Creating a sense for drama and the act goes on

| TNN | Jan 2, 2019, 03:53 IST
Think theatre and the first name that comes to mind is Vikash Khurana. Stagecraft, the theatre company found by him in 2003 has been consistently feeding city’s craving for good quality plays.
Khurana studied theatre under the tutelage of Satyadev Dubey in Mumbai. “But when I returned to Nagpur in the nineties there was a vacuum,” he says.

“A few of my friends then began to get together and we rehearsed some scripts and would perform strictly before friends and relatives. And as many of my friends were either Parsees or Christians the plays were mostly in English and were performed at the auditorium of Tata Parsee School,” he adds.

As the word got around and audience came in, Khurana and his theatre group began to charge a nominal amount of Rs10 as ticket fee. “That was the time when we began to look at theatre a bit more seriously.
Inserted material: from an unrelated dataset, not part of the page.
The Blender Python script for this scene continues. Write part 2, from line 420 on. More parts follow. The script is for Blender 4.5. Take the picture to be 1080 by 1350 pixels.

Some of the plays produced by us were in demand by schools who wanted to stage them as fund raisers,” says Khurana.

Around the year 2003, Khurana felt the need to formalize his working structure and stagecraft was formed. Today the 15-year-old theatre group has staged 75 plays in the city and have travelled with many of their productions.

“Way back when we began with Stagecraft, the scene was dismal. Finding actors was difficult and parents were weary of sending their daughters for rehearsals which usually took place in the evenings,” says the actor and director of many plays.


“But as the audience grew aspiring actors and directors expressed a desire to join us. That was the time I began taking theatre workshops as many parents felt that doing theatre would help in enhancing the personality of their ward and give them the required confidence,” says Khurana who can rightfully claim credit for training more than 350 boys and girls as actors, writers and directors.


Though Stagecraft was initially known for the English plays but lately quite a few in Hindi too have been coming from the group. “If you ask me theatre has no language and in this city of which Mahesh Elkunchwar is a resident, Marathi theatre is very evolved. In fact, the first Hindi play done by us was an adaptation of Elkunchwar’s Pratibimb. He gave me the Hindi translation done by Vasant Deo and in 1999 we for the first time organized five-day theatre festival in Nagpur where five plays in three languages were staged. That kind of set the tone,” Khurana adds.


With so much behind him, Khurana says he would now like to set new targets. “The thinking caps are on. Our Adda has been a success and we have been staging plays very consistently. Now we need to do something different, maybe present ourselves in a new avatar,” says city’s theatre guru.